* _STATED EXERCISE_:
Every entry must be copied word for word.

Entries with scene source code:
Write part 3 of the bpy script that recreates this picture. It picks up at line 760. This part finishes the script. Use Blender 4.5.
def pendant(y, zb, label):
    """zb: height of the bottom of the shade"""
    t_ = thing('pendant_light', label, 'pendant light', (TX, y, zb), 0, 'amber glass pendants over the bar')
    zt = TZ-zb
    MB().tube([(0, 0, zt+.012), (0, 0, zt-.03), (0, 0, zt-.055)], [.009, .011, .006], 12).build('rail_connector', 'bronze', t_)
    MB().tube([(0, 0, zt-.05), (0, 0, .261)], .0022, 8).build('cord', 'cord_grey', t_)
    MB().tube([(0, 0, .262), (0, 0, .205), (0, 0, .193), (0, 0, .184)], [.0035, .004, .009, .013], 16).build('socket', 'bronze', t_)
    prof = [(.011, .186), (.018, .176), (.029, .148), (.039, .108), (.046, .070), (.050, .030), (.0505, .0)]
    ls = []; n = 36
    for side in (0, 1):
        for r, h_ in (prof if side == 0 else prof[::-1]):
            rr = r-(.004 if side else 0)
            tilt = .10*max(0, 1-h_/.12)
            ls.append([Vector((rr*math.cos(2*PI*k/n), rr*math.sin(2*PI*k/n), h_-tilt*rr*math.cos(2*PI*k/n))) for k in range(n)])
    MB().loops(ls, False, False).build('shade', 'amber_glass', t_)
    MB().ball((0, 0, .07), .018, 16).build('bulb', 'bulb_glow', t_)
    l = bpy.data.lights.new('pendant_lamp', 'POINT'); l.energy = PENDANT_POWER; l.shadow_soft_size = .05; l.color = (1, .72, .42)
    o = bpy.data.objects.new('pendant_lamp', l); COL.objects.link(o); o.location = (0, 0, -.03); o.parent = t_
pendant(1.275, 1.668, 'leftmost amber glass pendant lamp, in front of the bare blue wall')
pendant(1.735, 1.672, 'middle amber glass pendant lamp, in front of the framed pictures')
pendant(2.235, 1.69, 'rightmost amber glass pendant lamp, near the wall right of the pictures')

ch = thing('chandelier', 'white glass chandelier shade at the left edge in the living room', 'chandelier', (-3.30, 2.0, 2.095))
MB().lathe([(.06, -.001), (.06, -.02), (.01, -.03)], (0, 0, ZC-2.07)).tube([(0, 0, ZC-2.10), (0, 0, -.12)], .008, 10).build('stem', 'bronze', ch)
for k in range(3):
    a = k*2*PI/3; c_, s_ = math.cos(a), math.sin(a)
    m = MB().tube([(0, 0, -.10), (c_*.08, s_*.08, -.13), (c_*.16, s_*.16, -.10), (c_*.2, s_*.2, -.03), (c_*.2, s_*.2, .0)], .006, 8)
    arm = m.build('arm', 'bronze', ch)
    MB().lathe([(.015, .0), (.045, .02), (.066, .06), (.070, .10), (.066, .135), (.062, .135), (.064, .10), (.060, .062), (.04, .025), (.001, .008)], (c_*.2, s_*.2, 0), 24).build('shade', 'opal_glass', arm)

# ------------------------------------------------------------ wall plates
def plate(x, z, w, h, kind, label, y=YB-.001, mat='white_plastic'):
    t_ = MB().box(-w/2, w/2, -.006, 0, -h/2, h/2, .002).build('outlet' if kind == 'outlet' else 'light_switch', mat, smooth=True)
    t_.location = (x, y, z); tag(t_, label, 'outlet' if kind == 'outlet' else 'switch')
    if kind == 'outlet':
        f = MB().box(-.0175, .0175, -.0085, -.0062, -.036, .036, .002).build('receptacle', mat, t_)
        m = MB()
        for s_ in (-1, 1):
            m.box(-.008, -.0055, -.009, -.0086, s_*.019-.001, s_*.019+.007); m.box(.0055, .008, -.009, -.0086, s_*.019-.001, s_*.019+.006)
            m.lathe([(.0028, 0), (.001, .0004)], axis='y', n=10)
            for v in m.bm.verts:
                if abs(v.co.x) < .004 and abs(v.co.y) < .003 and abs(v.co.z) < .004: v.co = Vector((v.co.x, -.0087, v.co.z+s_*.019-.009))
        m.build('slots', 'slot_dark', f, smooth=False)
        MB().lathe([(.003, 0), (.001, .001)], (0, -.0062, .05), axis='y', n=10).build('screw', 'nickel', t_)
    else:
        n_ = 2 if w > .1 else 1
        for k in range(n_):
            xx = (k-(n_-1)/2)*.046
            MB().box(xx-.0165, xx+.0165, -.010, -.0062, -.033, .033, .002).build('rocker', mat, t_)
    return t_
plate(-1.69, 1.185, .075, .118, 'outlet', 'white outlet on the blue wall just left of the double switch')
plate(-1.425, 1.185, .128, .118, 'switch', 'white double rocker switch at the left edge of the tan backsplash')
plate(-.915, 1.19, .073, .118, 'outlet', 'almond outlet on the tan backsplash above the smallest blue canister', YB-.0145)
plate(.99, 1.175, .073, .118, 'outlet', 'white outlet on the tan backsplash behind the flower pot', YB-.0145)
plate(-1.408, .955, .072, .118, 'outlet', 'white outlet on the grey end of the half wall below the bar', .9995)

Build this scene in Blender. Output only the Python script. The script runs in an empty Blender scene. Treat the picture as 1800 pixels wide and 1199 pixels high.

* _SOLUTION_:
Write part 3 of the bpy script that recreates this picture. It picks up at line 760. This part finishes the script. Use Blender 4.5.
def pendant(y, zb, label):
    """zb: height of the bottom of the shade"""
    t_ = thing('pendant_light', label, 'pendant light', (TX, y, zb), 0, 'amber glass pendants over the bar')
    zt = TZ-zb
    MB().tube([(0, 0, zt+.012), (0, 0, zt-.03), (0, 0, zt-.055)], [.009, .011, .006], 12).build('rail_connector', 'bronze', t_)
    MB().tube([(0, 0, zt-.05), (0, 0, .261)], .0022, 8).build('cord', 'cord_grey', t_)
    MB().tube([(0, 0, .262), (0, 0, .205), (0, 0, .193), (0, 0, .184)], [.0035, .004, .009, .013], 16).build('socket', 'bronze', t_)
    prof = [(.011, .186), (.018, .176), (.029, .148), (.039, .108), (.046, .070), (.050, .030), (.0505, .0)]
    ls = []; n = 36
    for side in (0, 1):
        for r, h_ in (prof if side == 0 else prof[::-1]):
            rr = r-(.004 if side else 0)
            tilt = .10*max(0, 1-h_/.12)
            ls.append([Vector((rr*math.cos(2*PI*k/n), rr*math.sin(2*PI*k/n), h_-tilt*rr*math.cos(2*PI*k/n))) for k in range(n)])
    MB().loops(ls, False, False).build('shade', 'amber_glass', t_)
    MB().ball((0, 0, .07), .018, 16).build('bulb', 'bulb_glow', t_)
    l = bpy.data.lights.new('pendant_lamp', 'POINT'); l.energy = PENDANT_POWER; l.shadow_soft_size = .05; l.color = (1, .72, .42)
    o = bpy.data.objects.new('pendant_lamp', l); COL.objects.link(o); o.location = (0, 0, -.03); o.parent = t_
pendant(1.275, 1.668, 'leftmost amber glass pendant lamp, in front of the bare blue wall')
pendant(1.735, 1.672, 'middle amber glass pendant lamp, in front of the framed pictures')
pendant(2.235, 1.69, 'rightmost amber glass pendant lamp, near the wall right of the pictures')

ch = thing('chandelier', 'white glass chandelier shade at the left edge in the living room', 'chandelier', (-3.30, 2.0, 2.095))
MB().lathe([(.06, -.001), (.06, -.02), (.01, -.03)], (0, 0, ZC-2.07)).tube([(0, 0, ZC-2.10), (0, 0, -.12)], .008, 10).build('stem', 'bronze', ch)
for k in range(3):
    a = k*2*PI/3; c_, s_ = math.cos(a), math.sin(a)
    m = MB().tube([(0, 0, -.10), (c_*.08, s_*.08, -.13), (c_*.16, s_*.16, -.10), (c_*.2, s_*.2, -.03), (c_*.2, s_*.2, .0)], .006, 8)
    arm = m.build('arm', 'bronze', ch)
    MB().lathe([(.015, .0), (.045, .02), (.066, .06), (.070, .10), (.066, .135), (.062, .135), (.064, .10), (.060, .062), (.04, .025), (.001, .008)], (c_*.2, s_*.2, 0), 24).build('shade', 'opal_glass', arm)

# ------------------------------------------------------------ wall plates
def plate(x, z, w, h, kind, label, y=YB-.001, mat='white_plastic'):
    t_ = MB().box(-w/2, w/2, -.006, 0, -h/2, h/2, .002).build('outlet' if kind == 'outlet' else 'light_switch', mat, smooth=True)
    t_.location = (x, y, z); tag(t_, label, 'outlet' if kind == 'outlet' else 'switch')
    if kind == 'outlet':
        f = MB().box(-.0175, .0175, -.0085, -.0062, -.036, .036, .002).build('receptacle', mat, t_)
        m = MB()
        for s_ in (-1, 1):
            m.box(-.008, -.0055, -.009, -.0086, s_*.019-.001, s_*.019+.007); m.box(.0055, .008, -.009, -.0086, s_*.019-.001, s_*.019+.006)
            m.lathe([(.0028, 0), (.001, .0004)], axis='y', n=10)
            for v in m.bm.verts:
                if abs(v.co.x) < .004 and abs(v.co.y) < .003 and abs(v.co.z) < .004: v.co = Vector((v.co.x, -.0087, v.co.z+s_*.019-.009))
        m.build('slots', 'slot_dark', f, smooth=False)
        MB().lathe([(.003, 0), (.001, .001)], (0, -.0062, .05), axis='y', n=10).build('screw', 'nickel', t_)
    else:
        n_ = 2 if w > .1 else 1
        for k in range(n_):
            xx = (k-(n_-1)/2)*.046
            MB().box(xx-.0165, xx+.0165, -.010, -.0062, -.033, .033, .002).build('rocker', mat, t_)
    return t_
plate(-1.69, 1.185, .075, .118, 'outlet', 'white outlet on the blue wall just left of the double switch')
plate(-1.425, 1.185, .128, .118, 'switch', 'white double rocker switch at the left edge of the tan backsplash')
plate(-.915, 1.19, .073, .118, 'outlet', 'almond outlet on the tan backsplash above the smallest blue canister', YB-.0145)
plate(.99, 1.175, .073, .118, 'outlet', 'white outlet on the tan backsplash behind the flower pot', YB-.0145)
plate(-1.408, .955, .072, .118, 'outlet', 'white outlet on the grey end of the half wall below the bar', .9995)

Build this scene in Blender. Output only the Python script. The script runs in an empty Blender scene. Treat the picture as 1800 pixels wide and 1199 pixels high.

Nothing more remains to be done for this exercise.